A Windows LLVM DLL build job to CI will catch unannotated symbols at link time. This job can run either pre- or post-merge. This build job will not catch any unannotated LLVM symbol referenced by projects that don’t get built.

We may also consider changing the default Windows build to LLVM DLL. This change would let all existing Windows build jobs to catch missing export issues.

3. Approximate DLL export behavior on other shared-library builds

We can achieve similar behavior to Windows DLL exports in other environments by building ELF and Mach-O shared libraries with default hidden symbol visibility. This result is achieved by setting -fvisibility-default=hidden and re-defining the LLVM_ABI annotation to __attribute__((__visibility__("default"))). The existing annotations in llvm/Support/Compiler.h already behave this way when configured for a non-Windows shared library build.

This mechanism will produce similar behavior to the Windows DLL build and could catch most issues without building for Windows. However, since most developers are using static library builds locally, this change won’t necessarily result in catching missing annotations earlier.

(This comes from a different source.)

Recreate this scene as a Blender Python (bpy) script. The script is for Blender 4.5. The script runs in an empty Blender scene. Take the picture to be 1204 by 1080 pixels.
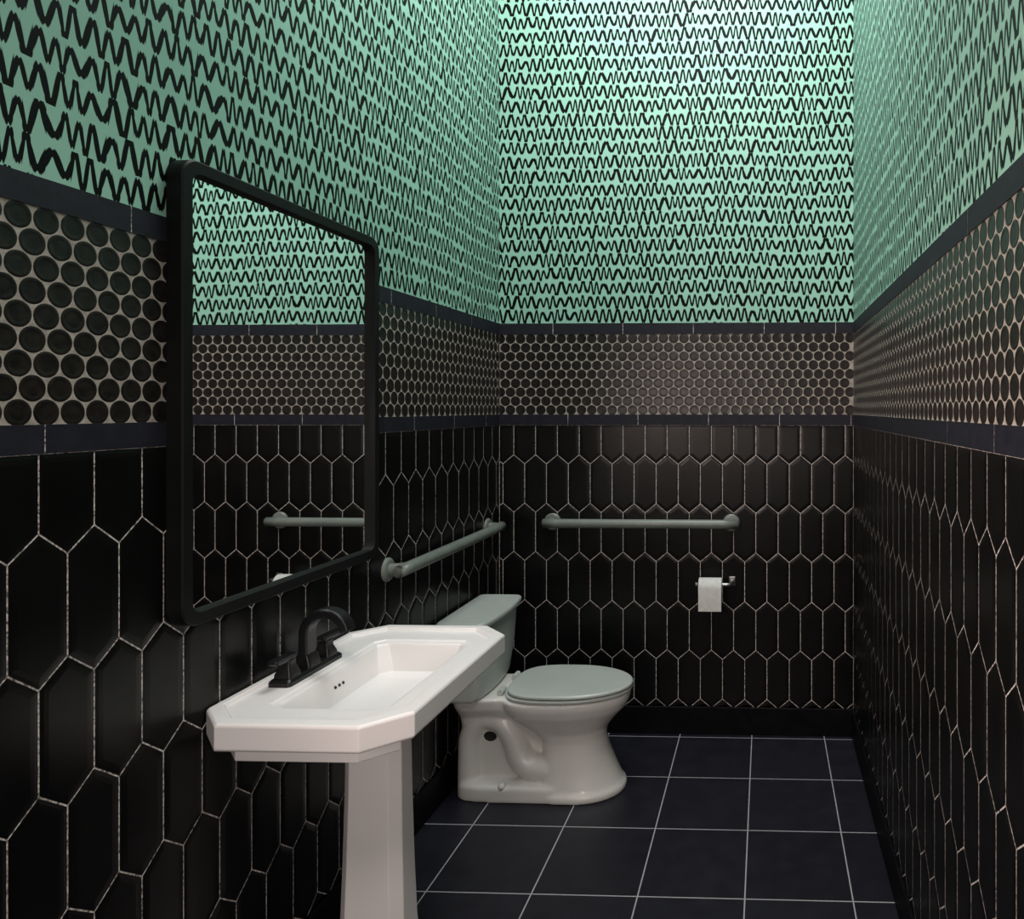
import bpy, bmesh, math, random
from mathutils import Vector, Matrix
random.seed(3)
scene=bpy.context.scene
COL=scene.collection
XL,XR,YB,YF,ZC=-1.166,0.376,3.125,-1.2,4.0
Z_TT,Z_TB=1.779,1.731      # upper trim
Z_LT,Z_LB=1.382,1.335      # lower trim
Z_BB=0.118

# ---------------------------------------------------------------- materials
class NT:
    def __init__(s,name):
        s.m=bpy.data.materials.new(name); s.m.use_nodes=True
        s.t=s.m.node_tree; s.p=s.t.nodes['Principled BSDF']
    def n(s,typ,**k):
        x=s.t.nodes.new(typ)
        for a,b in k.items(): setattr(x,a,b)
        return x
    def l(s,a,b): s.t.links.new(a,b)
    def M(s,op,a,b=None,c=None):
        x=s.n('ShaderNodeMath',operation=op)
        for i,v in enumerate((a,b,c)):
            if v is None: continue
            if isinstance(v,(int,float)): x.inputs[i].default_value=v
            else: s.l(v,x.inputs[i])
        return x.outputs[0]
    def set(s,color=None,rough=None,metal=None,coat=None,spec=None):
        if color is not None: s.p.inputs['Base Color'].default_value=(*color,1)
        if rough is not None: s.p.inputs['Roughness'].default_value=rough
        if metal is not None: s.p.inputs['Metallic'].default_value=metal
        if coat is not None: s.p.inputs['Coat Weight'].default_value=coat; s.p.inputs['Coat Roughness'].default_value=.15
        if spec is not None: s.p.inputs['Specular IOR Level'].default_value=spec
        return s
    def noise(s,scale,detail=3,coord='Object'):
        tc=s.n('ShaderNodeNewGeometry')
        x=s.n('ShaderNodeTexNoise'); x.inputs['Scale'].default_value=scale; x.inputs['Detail'].default_value=detail
        s.l(tc.outputs['Position'],x.inputs['Vector'])
        return x.outputs['Fac']
    def ramp(s,fac,c0,c1,p0=.3,p1=.7):
        r=s.n('ShaderNodeValToRGB'); e=r.color_ramp.elements
        e[0].color=(*c0,1); e[0].position=p0; e[1].color=(*c1,1); e[1].position=p1
        s.l(fac,r.inputs[0]); return r.outputs[0]
    def col(s,out): s.l(out,s.p.inputs['Base Color'])
    def bump(s,h,strength=.3,dist=.002):
        b=s.n('ShaderNodeBump'); b.inputs['Strength'].default_value=strength; b.inputs['Distance'].default_value=dist
        s.l(h,b.inputs['Height']); s.l(b.outputs[0],s.p.inputs['Normal'])

def mat_noise(name,c0,c1,scale,rough,bump=0,bscale=200,p0=.3,p1=.7,**k):
    a=NT(name).set(rough=rough,**k)
    a.col(a.ramp(a.noise(scale),c0,c1,p0,p1))
    if bump: a.bump(a.noise(bscale,4),bump)
    return a.m

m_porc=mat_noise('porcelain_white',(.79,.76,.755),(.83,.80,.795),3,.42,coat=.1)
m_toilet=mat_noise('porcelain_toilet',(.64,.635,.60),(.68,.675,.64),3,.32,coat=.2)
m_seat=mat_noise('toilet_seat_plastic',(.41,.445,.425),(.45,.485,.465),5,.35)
m_black=mat_noise('matte_black_metal',(.005,.005,.006),(.009,.009,.010),20,.36,spec=.4)
m_frame=mat_noise('black_frame_lacquer',(.005,.0055,.0055),(.008,.0085,.0085),15,.5,spec=.16)
m_bar=mat_noise('painted_grab_bar',(.145,.165,.15),(.175,.198,.18),12,.40,coat=.08)
m_chrome=mat_noise('brushed_chrome',(.30,.30,.30),(.38,.38,.38),80,.32,metal=1)
m_paper=mat_noise('tissue_paper',(.56,.57,.55),(.64,.65,.63),60,.9,bump=.3,bscale=300)
m_dark=mat_noise('painted_hole_shade',(.02,.02,.019),(.03,.03,.028),10,.9)  # shade inside small openings, painted as a dark colour
m_glass=NT('mirror_glass').set((.93,.94,.935),.01,1).m
m_tile=NT('black_glazed_tile'); m_tile.set(rough=.30,spec=.24)
m_tile.col(m_tile.ramp(m_tile.noise(9,2),(.0024,.0024,.0025),(.0050,.0049,.0050)))
m_tile=m_tile.m
m_grout=mat_noise('pale_grout',(.07,.063,.058),(.74,.68,.64),190,.9,bump=.6,bscale=400,p0=.34,p1=.62)
m_grout2=mat_noise('tan_grout',(.27,.235,.205),(.44,.395,.345),90,.9,bump=.5,bscale=500)
a=NT('black_penny_tile').set(rough=.30,spec=.34)
a.col(a.ramp(a.noise(55,2),(.0065,.0055,.005),(.020,.017,.015)))
m_penny=a.m
m_trim=mat_noise('slate_trim',(.010,.010,.016),(.016,.016,.025),40,.6,bump=.15,bscale=150,spec=.25)
m_base=mat_noise('black_baseboard',(.002,.002,.003),(.0045,.0045,.006),30,.5,spec=.10)
m_ceil=mat_noise('ceiling_paint',(.25,.27,.26),(.3,.32,.31),4,.8)

def wallpaper(name,axis):
    a=NT(name).set(rough=.5,spec=.3)
    M=a.M
    g=a.n('ShaderNodeNewGeometry'); sp=a.n('ShaderNodeSeparateXYZ'); a.l(g.outputs['Position'],sp.inputs[0])
    s=sp.outputs[axis]; z=sp.outputs['Z']
    P=.0610; T=.0325
    def noise1(w,scale=1.,det=1.):
        x=a.n('ShaderNodeTexNoise',noise_dimensions='1D'); x.inputs['Scale'].default_value=scale; x.inputs['Detail'].default_value=0
        a.l(w,x.inputs['W']); return x.outputs['Fac']
    def white(w):
        x=a.n('ShaderNodeTexWhiteNoise',noise_dimensions='1D'); a.l(w,x.inputs['W']); return x.outputs['Value']
    zz=M('DIVIDE',M('SUBTRACT',z,1.779),P)
    zz=M('ADD',zz,M('MULTIPLY',M('SUBTRACT',noise1(M('MULTIPLY',s,2.2)),.5),.35))
    row=M('FLOOR',zz); f=M('SUBTRACT',M('FRACT',zz),.5)
    def dist_row(row,f):
        rr=white(M('ADD',row,.37))
        sw=M('ADD',M('DIVIDE',s,T),M('MULTIPLY',rr,37.))
        sw=M('ADD',sw,M('MULTIPLY',M('SUBTRACT',noise1(M('ADD',M('MULTIPLY',s,14.),M('MULTIPLY',row,17.3))),.5),.8))
        half=M('FLOOR',M('MULTIPLY',sw,2.))
        wr=white(M('ADD',M('ADD',half,.5),M('MULTIPLY',row,131.7)))
        A=M('ADD',M('MULTIPLY',wr,.21),.205)
        ph=M('MULTIPLY',sw,2*math.pi)
        sn=M('SINE',ph); K=.80; an=math.asin(K)
        y=M('MULTIPLY',A,M('DIVIDE',M('ARCSINE',M('MULTIPLY',sn,K)),an))
        sl=M('DIVIDE',M('MULTIPLY',M('COSINE',ph),K/an),M('SQRT',M('SUBTRACT',1.,M('MULTIPLY',M('MULTIPLY',sn,sn),K*K))))
        sl=M('MULTIPLY',M('MULTIPLY',A,sl),2*math.pi*P/T)
        den=M('SQRT',M('ADD',M('MULTIPLY',sl,sl),1.))
        return M('DIVIDE',M('MULTIPLY',M('ABSOLUTE',M('SUBTRACT',f,y)),P),den)
    d=dist_row(row,f)
    th=M('ADD',.0052,M('MULTIPLY',noise1(M('ADD',M('MULTIPLY',s,18.),M('MULTIPLY',row,5.7))),.0010))
    mr=a.n('ShaderNodeMapRange'); mr.clamp=True
    a.l(M('SUBTRACT',d,th),mr.inputs['Value'])
    mr.inputs['From Min'].default_value=-.0006; mr.inputs['From Max'].default_value=.0006
    mix=a.n('ShaderNodeMix',data_type='RGBA')
    a.l(mr.outputs[0],mix.inputs[0])
    mix.inputs[6].default_value=(.003,.0035,.0035,1)
    mint=a.ramp(a.noise(1.5),(.285,.53,.425),(.32,.575,.465))
    a.l(mint,mix.inputs[7])
    a.col(mix.outputs[2])
    # ink is a little duller than the paper
    a.l(M('ADD',M('MULTIPLY',mr.outputs[0],.32),.08),a.p.inputs['Specular IOR Level'])
    return a.m
m_wpX=wallpaper('zigzag_wallpaper_x','X')
m_wpY=wallpaper('zigzag_wallpaper_y','Y')

def floor_mat():
    a=NT('navy_floor_tile').set(rough=.45,spec=.27); M=a.M
    g=a.n('ShaderNodeNewGeometry'); sp=a.n('ShaderNodeSeparateXYZ'); a.l(g.outputs['Position'],sp.inputs[0])
    def line(c,o,p):
        v=M('DIVIDE',M('SUBTRACT',c,o),p)
        fr=M('ABSOLUTE',M('SUBTRACT',M('FRACT',M('ADD',v,.5)),.5))
        return M('MULTIPLY',fr,p), M('FLOOR',v)
    dx,ix=line(sp.outputs['X'],-.061,.31); dy,iy=line(sp.outputs['Y'],2.751,.338)
    d=M('MINIMUM',dx,dy)
    mask=M('GREATER_THAN',d,.0020)
    wn=a.n('ShaderNodeTexWhiteNoise',noise_dimensions='2D')
    cb=a.n('ShaderNodeCombineXYZ'); a.l(ix,cb.inputs[0]); a.l(iy,cb.inputs[1]); a.l(cb.outputs[0],wn.inputs['Vector'])
    base=a.ramp(M('ADD',M('MULTIPLY',a.noise(14,5),.8),M('MULTIPLY',wn.outputs['Value'],.2)),(.008,.008,.0125),(.0145,.015,.022))
    mix=a.n('ShaderNodeMix',data_type='RGBA'); a.l(mask,mix.inputs[0])
    mix.inputs[6].default_value=(.37,.37,.39,1); a.l(base,mix.inputs[7]); a.col(mix.outputs[2])
    a.bump(M('ADD',M('MULTIPLY',mask,1.),M('MULTIPLY',a.noise(60,4),.25)),.25,.002)
    return a.m
m_floor=floor_mat()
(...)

4. Static analysis with the Interface Definition Scanner tool

The Interface Definition Scanner tool will be run on PRs to flag newly introduced symbols that are not properly annotated for export. It can run much faster than a full Windows build of all projects, and can suggest exact fixes to address missing exports.

Once the bulk of symbol annotations have been merged, we can enable IDS to run on all LLVM PRs – there is not need to wait until building Windows as a DLL is a complete or fully supported configuration.

Additional Background

LLVM can already be built as a shared library on ELF- and Mach-O-based systems; however, building it as a Windows DLL is more involved for several reasons:

• Symbols are not exported from a DLL by default, similar to building ELF shared libraries with fvisibility-default=hidden. To make a symbol externally visible, it must be explicitly exported when building the DLL. A symbol can be exported by annotating it with __declspec(dllexport) or by adding its name to a module definition (.def) file.
• Symbols imported from a Windows DLL may be annotated with __declspec(dllimport) when compiling clients to remove a level of runtime indirection. This annotation is not strictly required; however, if the symbol is not annotated with __declspec(dllimport), it is the responsibility of the developer to dereference the pointer to use the symbol.
• CMake v3.4 introduced support to automatically export all symbols from a DLL with the WINDOWS_EXPORT_ALL_SYMBOLS target property. LLVM currently requires minimum CMake version 3.20.
• A single Windows DLL can export a maximum of 65,535 symbols. This limitation most likely prevents us from brute-force exporting everything using CMake’s WINDOWS_EXPORT_ALL_SYMBOLS.

Exporting C++ Classes

When defining DLL exports, it is possible to annotate entire C++ classes and structs, rather than their individual members, with __declspec(dllexport). Annotating a class will export every method and static field in the class class including:

• Compiler generated methods, such as copy/move constructors and assignment operators
• Methods defined entirely in the header
• Private methods
• RTTI/vtable as appropriate

Annotating a class does not implicitly export nested classes/structs or any friend class or function declarations. A class with a class-level annotation cannot also have annotated members-- it will fail to compile.

The advantage of annotating at the class level is that new members will be automatically exported. However, exporting entire classes can cause significantly more methods to be exported than necessary, and it can lead to tricky-to-debug problems with compiler-generated methods.